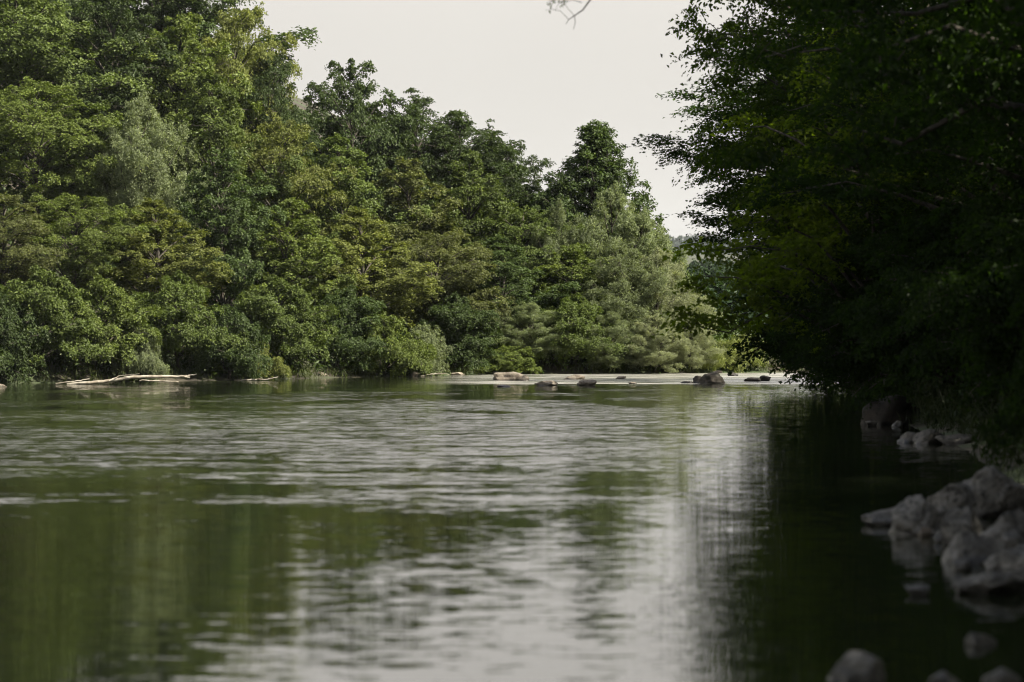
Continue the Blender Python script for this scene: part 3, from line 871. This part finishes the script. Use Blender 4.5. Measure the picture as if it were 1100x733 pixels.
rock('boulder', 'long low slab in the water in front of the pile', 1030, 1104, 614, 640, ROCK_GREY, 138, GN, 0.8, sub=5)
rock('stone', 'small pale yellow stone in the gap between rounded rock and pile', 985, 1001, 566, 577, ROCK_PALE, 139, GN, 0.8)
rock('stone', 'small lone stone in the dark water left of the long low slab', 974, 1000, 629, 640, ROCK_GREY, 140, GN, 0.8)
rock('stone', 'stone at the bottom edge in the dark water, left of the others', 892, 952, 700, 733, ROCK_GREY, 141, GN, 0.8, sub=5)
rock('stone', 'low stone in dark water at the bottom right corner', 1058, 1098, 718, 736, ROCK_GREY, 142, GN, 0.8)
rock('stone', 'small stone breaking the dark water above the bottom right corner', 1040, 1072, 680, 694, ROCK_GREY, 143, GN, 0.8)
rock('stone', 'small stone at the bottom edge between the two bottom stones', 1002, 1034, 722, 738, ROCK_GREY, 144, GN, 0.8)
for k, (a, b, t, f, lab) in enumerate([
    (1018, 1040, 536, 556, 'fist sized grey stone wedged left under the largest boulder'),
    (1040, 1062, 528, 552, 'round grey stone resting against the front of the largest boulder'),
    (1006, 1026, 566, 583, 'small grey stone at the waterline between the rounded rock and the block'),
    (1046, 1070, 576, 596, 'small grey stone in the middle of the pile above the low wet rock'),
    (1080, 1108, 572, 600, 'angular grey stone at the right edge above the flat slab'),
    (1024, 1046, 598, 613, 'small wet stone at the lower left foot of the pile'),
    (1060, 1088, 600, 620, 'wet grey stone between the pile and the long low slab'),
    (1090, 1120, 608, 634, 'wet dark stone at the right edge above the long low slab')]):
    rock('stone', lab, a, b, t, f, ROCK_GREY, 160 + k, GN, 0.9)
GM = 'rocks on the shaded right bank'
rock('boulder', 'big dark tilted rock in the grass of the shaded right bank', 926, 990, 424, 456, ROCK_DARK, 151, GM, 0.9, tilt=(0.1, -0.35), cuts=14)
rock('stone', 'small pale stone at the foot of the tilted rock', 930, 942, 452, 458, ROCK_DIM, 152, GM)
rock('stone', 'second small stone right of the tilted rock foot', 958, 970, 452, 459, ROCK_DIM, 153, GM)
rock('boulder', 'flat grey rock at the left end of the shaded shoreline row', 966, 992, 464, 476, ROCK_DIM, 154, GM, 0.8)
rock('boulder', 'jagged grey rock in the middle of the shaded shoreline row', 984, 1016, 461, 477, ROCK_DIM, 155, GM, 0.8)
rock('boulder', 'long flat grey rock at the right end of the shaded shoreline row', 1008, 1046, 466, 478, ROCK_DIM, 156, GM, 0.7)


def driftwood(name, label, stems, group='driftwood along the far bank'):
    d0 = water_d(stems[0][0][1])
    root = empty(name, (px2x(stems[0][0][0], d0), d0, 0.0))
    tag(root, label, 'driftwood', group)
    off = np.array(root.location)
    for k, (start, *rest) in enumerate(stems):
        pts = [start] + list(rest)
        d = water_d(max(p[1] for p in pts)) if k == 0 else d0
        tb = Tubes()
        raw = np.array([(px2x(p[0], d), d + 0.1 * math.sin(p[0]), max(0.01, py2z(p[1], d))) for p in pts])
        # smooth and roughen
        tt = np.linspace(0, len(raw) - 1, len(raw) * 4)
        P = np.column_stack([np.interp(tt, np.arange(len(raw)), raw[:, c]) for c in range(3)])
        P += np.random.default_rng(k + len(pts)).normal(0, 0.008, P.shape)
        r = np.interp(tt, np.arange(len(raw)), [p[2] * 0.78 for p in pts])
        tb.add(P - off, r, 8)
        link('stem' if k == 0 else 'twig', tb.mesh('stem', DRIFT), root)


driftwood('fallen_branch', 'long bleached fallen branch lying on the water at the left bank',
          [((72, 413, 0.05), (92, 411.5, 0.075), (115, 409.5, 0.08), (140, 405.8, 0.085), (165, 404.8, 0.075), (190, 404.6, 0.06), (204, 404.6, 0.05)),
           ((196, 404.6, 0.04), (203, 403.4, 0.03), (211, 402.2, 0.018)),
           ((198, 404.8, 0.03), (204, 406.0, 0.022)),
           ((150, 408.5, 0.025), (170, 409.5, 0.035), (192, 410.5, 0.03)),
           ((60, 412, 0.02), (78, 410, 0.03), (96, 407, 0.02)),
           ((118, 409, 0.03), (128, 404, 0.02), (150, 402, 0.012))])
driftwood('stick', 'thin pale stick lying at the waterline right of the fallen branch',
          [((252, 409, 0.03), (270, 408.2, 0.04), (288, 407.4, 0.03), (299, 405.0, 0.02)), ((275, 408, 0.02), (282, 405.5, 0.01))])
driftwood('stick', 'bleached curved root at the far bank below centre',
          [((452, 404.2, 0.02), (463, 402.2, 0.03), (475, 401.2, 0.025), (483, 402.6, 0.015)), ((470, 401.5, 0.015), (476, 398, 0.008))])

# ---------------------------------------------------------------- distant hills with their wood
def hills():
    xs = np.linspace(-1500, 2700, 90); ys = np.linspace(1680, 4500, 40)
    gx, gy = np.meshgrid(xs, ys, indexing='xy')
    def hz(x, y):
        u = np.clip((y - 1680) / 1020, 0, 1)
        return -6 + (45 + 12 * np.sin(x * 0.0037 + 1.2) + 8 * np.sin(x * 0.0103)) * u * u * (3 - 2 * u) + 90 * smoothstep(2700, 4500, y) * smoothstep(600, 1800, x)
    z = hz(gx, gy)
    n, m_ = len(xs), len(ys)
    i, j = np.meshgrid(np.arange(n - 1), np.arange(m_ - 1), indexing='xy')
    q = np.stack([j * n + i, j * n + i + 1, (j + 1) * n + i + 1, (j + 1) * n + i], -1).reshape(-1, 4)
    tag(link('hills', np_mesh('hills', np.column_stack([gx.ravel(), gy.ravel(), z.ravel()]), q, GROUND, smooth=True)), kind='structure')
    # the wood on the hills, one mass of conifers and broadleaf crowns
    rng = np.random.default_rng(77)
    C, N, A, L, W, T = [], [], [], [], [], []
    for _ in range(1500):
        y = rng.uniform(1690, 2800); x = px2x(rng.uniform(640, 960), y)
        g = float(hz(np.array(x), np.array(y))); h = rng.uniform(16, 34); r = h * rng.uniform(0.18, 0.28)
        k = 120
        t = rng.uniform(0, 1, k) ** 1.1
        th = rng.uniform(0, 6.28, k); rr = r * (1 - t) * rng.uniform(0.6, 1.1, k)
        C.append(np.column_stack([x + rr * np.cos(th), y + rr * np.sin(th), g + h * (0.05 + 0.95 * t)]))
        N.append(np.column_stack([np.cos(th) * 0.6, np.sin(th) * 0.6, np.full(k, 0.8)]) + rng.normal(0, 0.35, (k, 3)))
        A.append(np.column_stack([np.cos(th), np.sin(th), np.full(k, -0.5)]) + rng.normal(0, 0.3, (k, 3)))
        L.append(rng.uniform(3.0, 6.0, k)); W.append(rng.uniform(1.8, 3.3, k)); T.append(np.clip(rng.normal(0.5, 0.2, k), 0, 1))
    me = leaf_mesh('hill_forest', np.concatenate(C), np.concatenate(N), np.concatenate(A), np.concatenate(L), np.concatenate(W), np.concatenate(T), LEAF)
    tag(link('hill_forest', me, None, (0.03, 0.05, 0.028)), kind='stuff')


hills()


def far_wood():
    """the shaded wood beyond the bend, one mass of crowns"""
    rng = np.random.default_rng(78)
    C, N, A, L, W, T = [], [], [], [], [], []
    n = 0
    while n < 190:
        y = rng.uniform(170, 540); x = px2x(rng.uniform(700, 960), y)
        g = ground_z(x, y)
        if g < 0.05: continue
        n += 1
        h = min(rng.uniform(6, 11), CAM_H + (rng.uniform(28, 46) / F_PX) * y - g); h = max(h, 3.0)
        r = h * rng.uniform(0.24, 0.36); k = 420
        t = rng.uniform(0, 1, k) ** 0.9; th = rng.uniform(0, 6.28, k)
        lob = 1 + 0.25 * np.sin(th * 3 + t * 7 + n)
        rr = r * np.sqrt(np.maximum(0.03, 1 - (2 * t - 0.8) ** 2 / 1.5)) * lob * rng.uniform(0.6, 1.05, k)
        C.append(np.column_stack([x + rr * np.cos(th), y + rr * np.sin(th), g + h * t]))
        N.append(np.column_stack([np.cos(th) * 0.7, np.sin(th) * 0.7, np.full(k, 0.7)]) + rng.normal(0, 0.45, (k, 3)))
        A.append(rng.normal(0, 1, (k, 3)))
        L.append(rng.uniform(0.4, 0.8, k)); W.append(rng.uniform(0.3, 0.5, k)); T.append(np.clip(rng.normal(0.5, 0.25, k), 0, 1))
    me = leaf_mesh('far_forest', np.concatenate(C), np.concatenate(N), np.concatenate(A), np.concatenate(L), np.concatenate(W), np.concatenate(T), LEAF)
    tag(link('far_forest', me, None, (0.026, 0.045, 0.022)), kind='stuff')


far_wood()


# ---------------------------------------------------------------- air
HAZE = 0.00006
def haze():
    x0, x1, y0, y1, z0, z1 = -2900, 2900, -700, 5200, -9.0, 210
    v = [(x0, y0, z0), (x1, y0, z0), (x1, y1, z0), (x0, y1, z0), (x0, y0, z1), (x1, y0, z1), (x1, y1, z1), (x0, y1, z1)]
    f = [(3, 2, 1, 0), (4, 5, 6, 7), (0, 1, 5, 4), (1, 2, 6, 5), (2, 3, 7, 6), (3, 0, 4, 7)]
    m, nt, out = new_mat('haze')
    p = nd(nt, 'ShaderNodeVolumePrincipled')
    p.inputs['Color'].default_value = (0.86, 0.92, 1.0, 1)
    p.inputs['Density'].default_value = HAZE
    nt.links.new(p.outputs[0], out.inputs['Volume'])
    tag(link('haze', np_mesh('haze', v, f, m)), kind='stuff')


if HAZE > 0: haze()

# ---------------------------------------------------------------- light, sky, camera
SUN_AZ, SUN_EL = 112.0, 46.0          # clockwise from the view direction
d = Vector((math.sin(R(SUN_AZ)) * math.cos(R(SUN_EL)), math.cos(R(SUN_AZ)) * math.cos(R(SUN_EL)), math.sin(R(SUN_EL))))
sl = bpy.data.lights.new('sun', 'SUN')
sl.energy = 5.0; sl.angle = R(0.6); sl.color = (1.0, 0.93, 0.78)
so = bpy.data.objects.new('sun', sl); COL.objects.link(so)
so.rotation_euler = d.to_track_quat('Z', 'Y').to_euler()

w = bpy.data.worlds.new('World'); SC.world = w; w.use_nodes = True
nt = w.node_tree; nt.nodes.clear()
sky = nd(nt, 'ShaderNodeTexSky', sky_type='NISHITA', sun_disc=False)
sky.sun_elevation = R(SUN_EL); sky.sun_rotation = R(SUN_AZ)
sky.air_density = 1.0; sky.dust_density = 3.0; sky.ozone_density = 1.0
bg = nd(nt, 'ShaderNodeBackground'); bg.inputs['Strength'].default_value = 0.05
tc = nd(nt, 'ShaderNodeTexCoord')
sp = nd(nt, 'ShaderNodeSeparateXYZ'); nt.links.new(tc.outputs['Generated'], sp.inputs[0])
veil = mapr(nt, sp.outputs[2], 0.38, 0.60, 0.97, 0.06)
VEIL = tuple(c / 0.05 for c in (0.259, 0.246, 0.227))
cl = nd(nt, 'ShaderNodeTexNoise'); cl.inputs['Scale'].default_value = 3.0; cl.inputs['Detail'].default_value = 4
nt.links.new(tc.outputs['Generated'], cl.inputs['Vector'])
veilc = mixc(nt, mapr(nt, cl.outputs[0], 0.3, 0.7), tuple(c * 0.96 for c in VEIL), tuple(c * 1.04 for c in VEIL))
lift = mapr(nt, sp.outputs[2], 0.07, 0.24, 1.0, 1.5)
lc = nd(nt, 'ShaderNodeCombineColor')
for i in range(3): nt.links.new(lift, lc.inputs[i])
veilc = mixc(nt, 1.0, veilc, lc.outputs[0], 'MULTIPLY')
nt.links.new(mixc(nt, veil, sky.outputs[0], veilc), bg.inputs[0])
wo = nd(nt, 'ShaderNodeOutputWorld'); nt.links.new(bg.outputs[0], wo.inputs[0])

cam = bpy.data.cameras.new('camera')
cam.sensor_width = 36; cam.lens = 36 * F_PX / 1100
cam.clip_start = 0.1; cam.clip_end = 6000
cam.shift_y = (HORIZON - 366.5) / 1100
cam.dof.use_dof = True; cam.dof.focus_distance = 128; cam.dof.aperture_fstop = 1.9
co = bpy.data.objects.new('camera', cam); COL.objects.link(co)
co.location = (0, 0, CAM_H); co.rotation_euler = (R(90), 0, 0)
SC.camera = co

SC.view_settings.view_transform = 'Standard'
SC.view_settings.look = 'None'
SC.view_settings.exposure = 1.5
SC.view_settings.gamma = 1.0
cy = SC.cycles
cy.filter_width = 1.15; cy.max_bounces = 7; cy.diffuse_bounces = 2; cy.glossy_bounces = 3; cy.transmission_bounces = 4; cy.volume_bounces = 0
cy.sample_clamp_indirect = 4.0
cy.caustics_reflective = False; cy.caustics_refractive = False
==
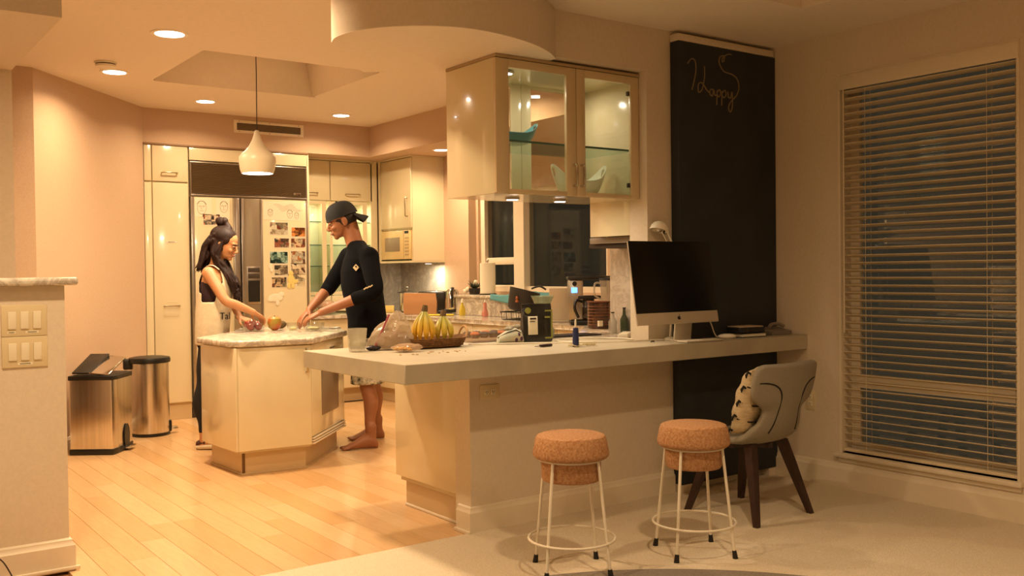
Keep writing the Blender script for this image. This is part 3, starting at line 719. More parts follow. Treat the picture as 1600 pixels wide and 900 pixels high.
...
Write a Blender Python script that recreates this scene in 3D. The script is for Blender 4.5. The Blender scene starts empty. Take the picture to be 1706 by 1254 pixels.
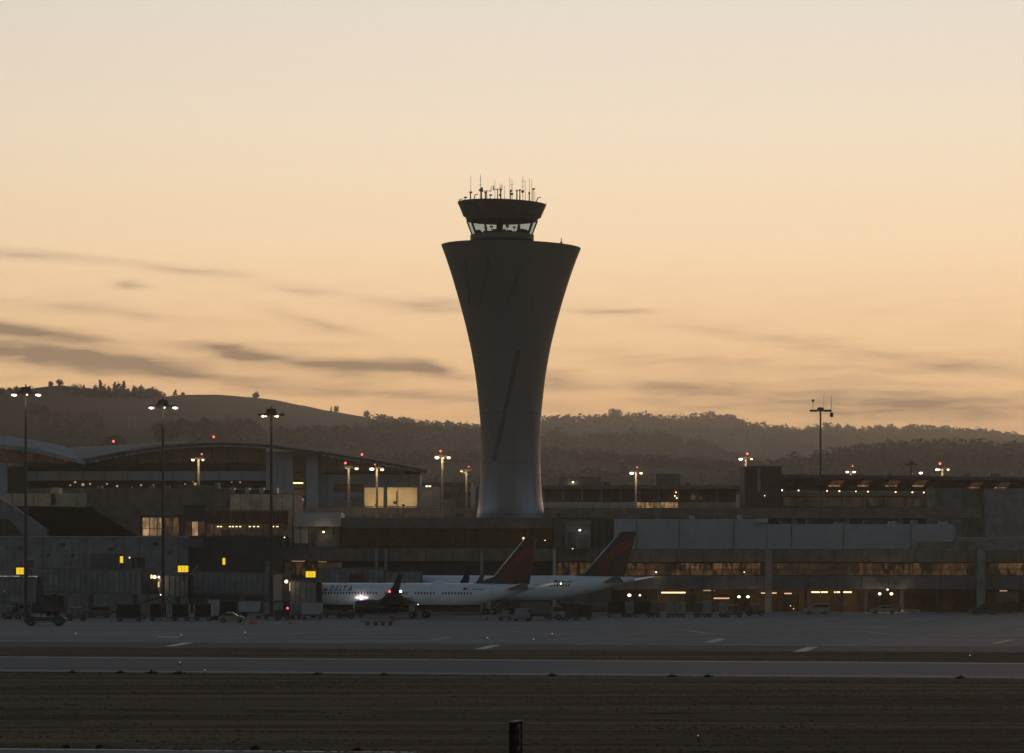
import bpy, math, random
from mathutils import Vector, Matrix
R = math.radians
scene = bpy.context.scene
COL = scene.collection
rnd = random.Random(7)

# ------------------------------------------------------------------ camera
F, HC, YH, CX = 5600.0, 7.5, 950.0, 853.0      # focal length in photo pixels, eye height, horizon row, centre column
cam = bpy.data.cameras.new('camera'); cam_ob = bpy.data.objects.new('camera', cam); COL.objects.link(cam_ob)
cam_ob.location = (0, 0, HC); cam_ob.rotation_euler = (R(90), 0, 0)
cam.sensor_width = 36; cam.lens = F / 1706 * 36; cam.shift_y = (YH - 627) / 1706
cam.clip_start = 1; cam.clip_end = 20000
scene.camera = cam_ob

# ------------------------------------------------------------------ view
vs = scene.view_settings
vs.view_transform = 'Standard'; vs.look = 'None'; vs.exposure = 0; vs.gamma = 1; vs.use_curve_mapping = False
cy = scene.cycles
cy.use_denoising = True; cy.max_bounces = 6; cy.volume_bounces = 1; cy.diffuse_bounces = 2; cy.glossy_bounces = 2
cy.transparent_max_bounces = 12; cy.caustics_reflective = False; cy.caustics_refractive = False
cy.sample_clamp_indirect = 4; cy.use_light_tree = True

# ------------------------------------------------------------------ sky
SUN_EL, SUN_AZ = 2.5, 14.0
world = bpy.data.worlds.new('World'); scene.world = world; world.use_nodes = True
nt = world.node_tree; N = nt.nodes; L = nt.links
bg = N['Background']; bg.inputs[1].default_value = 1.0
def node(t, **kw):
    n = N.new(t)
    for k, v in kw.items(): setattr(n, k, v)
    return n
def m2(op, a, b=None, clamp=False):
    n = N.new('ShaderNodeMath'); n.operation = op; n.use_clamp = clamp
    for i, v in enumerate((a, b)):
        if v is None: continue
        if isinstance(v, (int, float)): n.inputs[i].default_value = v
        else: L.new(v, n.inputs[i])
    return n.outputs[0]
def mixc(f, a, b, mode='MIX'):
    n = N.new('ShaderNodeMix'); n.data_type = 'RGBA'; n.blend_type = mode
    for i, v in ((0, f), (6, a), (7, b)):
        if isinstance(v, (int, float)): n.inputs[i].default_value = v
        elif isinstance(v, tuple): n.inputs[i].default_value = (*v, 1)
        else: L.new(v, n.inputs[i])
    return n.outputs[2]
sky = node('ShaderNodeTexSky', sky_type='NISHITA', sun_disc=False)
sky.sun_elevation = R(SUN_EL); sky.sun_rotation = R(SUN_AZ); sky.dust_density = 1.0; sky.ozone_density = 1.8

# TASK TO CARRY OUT
Write out each line exactly as it appears, from the line with "rock('boulder', 'long flat" up to and including the line with "link('stem' if k".

# REPLY
rock('boulder', 'long flat grey rock at the right end of the shaded shoreline row', 1008, 1046, 466, 478, ROCK_DIM, 156, GM, 0.7)


def driftwood(name, label, stems, group='driftwood along the far bank'):
    d0 = water_d(stems[0][0][1])
    root = empty(name, (px2x(stems[0][0][0], d0), d0, 0.0))
    tag(root, label, 'driftwood', group)
    off = np.array(root.location)
    for k, (start, *rest) in enumerate(stems):
        pts = [start] + list(rest)
        d = water_d(max(p[1] for p in pts)) if k == 0 else d0
        tb = Tubes()
        raw = np.array([(px2x(p[0], d), d + 0.1 * math.sin(p[0]), max(0.01, py2z(p[1], d))) for p in pts])
        # smooth and roughen
        tt = np.linspace(0, len(raw) - 1, len(raw) * 4)
        P = np.column_stack([np.interp(tt, np.arange(len(raw)), raw[:, c]) for c in range(3)])
        P += np.random.default_rng(k + len(pts)).normal(0, 0.008, P.shape)
        r = np.interp(tt, np.arange(len(raw)), [p[2] * 0.78 for p in pts])
        tb.add(P - off, r, 8)
        link('stem' if k == 0 else 'twig', tb.mesh('stem', DRIFT), root)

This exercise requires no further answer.